For this exercise, write out exactly, and only, the lines running from the line that contains "Continue the Blender" through the line that contains "s = d/F; cx_, cz".
** Start of TASK INPUT **
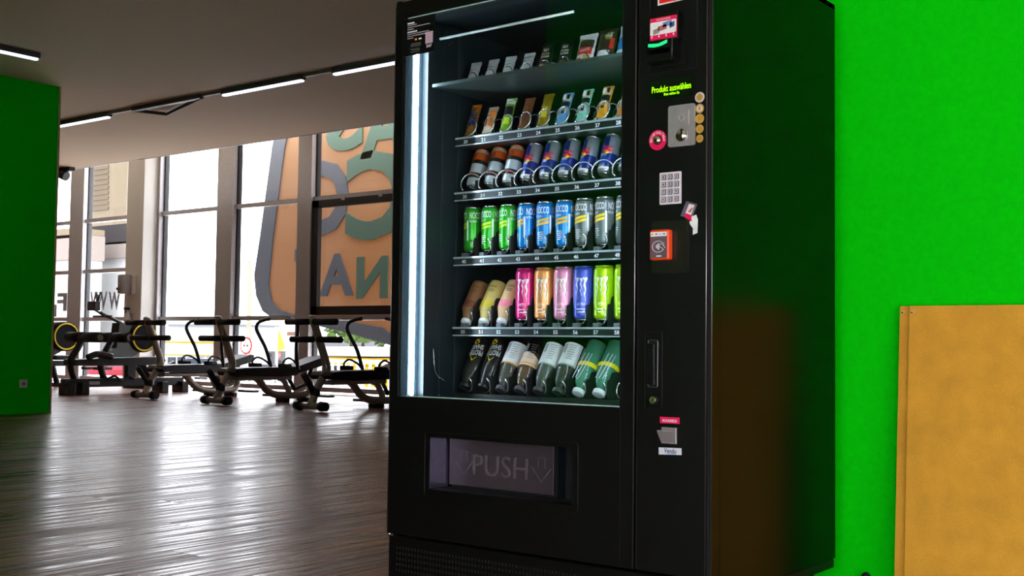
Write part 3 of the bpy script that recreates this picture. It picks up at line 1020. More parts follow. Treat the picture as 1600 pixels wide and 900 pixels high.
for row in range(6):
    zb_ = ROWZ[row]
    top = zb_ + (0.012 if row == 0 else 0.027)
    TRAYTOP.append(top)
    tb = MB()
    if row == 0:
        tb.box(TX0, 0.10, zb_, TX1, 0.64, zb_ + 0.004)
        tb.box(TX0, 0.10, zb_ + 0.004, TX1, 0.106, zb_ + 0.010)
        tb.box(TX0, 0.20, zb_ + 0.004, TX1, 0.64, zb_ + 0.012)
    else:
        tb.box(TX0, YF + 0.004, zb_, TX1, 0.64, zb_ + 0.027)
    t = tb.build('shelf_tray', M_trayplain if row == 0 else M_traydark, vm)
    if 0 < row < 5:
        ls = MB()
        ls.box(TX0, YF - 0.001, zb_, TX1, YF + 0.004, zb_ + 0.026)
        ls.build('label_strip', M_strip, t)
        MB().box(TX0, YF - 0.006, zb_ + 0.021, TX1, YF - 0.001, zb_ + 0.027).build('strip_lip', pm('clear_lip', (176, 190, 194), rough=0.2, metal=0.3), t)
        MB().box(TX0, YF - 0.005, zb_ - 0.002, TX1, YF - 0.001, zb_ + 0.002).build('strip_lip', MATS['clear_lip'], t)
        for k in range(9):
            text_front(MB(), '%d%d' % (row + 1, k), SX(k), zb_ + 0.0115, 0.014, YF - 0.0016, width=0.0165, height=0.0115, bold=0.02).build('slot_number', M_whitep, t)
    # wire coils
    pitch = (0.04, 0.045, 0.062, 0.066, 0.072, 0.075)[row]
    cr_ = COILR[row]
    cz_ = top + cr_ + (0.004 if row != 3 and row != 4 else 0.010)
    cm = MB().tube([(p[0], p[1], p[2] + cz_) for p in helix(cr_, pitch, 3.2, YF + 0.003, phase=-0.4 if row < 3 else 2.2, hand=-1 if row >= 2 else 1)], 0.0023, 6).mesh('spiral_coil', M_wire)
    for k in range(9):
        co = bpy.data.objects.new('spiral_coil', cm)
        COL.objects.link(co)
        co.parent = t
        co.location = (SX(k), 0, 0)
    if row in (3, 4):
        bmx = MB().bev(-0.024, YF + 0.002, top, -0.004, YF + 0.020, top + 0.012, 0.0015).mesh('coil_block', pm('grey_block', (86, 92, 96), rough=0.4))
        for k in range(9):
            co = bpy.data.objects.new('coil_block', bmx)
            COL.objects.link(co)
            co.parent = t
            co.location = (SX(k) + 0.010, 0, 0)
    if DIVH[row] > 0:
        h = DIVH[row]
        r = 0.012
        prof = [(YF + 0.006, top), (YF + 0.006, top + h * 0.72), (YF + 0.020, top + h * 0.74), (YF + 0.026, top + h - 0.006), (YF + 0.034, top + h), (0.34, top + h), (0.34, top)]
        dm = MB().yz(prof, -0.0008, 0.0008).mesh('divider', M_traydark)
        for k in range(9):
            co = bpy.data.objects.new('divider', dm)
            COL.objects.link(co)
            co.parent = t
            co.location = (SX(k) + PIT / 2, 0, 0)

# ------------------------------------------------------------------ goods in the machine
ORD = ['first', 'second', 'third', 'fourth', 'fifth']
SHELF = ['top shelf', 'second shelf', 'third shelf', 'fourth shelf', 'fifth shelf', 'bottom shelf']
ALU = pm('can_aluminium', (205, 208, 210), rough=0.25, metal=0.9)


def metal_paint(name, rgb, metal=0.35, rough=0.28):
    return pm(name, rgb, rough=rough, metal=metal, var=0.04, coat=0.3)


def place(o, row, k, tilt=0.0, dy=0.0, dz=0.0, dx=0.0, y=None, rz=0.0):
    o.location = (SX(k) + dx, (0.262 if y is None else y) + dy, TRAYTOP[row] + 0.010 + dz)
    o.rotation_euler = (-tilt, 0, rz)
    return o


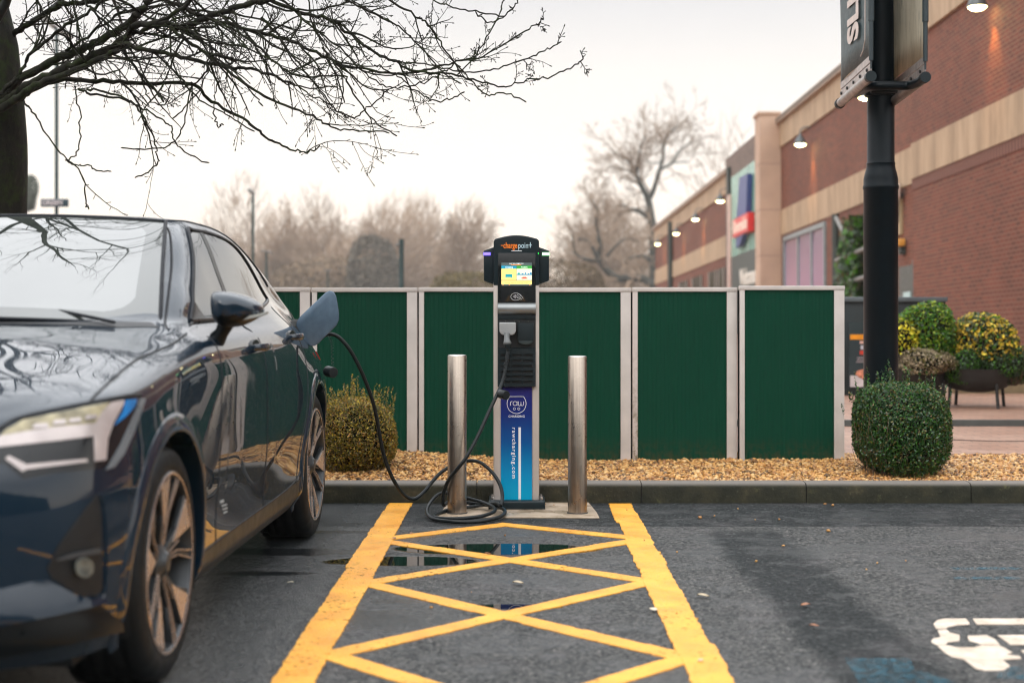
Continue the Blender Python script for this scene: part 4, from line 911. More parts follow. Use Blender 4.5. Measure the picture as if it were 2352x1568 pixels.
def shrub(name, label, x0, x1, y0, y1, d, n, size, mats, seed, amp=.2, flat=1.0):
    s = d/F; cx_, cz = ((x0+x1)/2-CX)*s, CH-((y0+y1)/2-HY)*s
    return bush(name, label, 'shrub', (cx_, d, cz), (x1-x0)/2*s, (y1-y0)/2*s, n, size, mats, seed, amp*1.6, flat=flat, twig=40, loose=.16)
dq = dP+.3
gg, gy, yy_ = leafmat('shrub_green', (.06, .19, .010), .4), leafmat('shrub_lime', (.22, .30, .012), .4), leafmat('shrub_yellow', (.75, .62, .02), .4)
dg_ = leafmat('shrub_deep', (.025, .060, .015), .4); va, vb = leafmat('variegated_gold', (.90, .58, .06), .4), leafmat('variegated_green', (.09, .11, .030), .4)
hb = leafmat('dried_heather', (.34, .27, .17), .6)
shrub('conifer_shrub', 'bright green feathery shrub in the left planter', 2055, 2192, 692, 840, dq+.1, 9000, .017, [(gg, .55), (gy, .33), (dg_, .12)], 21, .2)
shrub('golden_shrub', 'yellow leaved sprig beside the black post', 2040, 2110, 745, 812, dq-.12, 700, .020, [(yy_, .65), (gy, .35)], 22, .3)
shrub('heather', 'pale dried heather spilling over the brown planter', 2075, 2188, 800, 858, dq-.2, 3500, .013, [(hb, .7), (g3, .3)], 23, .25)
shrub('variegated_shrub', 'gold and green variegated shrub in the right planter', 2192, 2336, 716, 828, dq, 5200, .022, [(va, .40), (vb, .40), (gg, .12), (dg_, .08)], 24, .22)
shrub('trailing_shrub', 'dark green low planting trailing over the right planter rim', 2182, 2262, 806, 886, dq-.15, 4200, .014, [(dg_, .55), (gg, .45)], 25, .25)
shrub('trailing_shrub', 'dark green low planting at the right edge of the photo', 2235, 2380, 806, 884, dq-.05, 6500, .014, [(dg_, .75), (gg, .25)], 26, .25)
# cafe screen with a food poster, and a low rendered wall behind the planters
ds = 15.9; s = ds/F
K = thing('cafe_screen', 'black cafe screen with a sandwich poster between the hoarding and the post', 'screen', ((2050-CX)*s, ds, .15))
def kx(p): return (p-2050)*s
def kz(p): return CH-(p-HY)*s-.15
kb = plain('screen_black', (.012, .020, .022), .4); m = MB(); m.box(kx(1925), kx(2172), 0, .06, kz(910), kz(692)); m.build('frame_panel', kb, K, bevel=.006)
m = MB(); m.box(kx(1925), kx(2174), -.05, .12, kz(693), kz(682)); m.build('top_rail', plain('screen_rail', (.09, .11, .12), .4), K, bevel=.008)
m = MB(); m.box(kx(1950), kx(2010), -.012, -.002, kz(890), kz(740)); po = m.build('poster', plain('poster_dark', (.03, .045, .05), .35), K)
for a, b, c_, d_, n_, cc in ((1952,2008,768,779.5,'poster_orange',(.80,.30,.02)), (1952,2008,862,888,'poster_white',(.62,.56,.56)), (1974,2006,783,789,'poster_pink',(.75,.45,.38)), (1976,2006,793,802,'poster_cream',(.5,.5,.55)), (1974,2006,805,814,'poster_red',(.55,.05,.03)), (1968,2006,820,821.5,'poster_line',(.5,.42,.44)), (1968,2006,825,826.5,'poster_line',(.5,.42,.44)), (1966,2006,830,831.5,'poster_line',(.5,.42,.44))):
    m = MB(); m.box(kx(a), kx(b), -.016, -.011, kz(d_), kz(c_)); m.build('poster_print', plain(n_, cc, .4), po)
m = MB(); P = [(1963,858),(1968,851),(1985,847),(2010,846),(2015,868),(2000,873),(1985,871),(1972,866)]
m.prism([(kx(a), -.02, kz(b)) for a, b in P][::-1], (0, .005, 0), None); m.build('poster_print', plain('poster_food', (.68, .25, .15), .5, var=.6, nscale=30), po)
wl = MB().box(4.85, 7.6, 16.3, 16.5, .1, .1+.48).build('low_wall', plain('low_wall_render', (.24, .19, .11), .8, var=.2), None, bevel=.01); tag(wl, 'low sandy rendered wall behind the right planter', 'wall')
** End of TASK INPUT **
FINAL RESULT:
Continue the Blender Python script for this scene: part 4, from line 911. More parts follow. Use Blender 4.5. Measure the picture as if it were 2352x1568 pixels.
def shrub(name, label, x0, x1, y0, y1, d, n, size, mats, seed, amp=.2, flat=1.0):
    s = d/F; cx_, cz = ((x0+x1)/2-CX)*s, CH-((y0+y1)/2-HY)*s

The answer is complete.